With house prices stagnating or declining, millions will not be able to refinance as promised by lenders. The question is: could the construction-driven US economic expansion over the last two decades have taken place without subprime mortgages?

Quoting Richard Bove, an equity analyst at the Punk Ziegel investment bank who covers Merrill Lynch, the ABAlert article provides some insight into the magnitude of the problem. Bove compares the present situation to the Latin American debt crisis of the early 1980s. “In that case,” says ABAlert, “scads of banks got stuck holding bad loans, and were subsequently sent searching within their own operations for places to unload them.

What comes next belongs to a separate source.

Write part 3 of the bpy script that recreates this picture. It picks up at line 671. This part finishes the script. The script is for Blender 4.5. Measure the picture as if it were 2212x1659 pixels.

“The difference, according to Bove, is that much of the Latin American debt eventually recovered its value, while the jury is still out on how subprime-mortgage products will fare in the long run.”

The other factor that kept the subprime market growing in recent years was the stability of the job market, which in turn is largely dependent upon the construction industry. Thus, the spike in foreclosures and delinquencies may signal the beginning of a “fundamental” crisis of colossal proportions that no accounting gimmick will be able to stave off.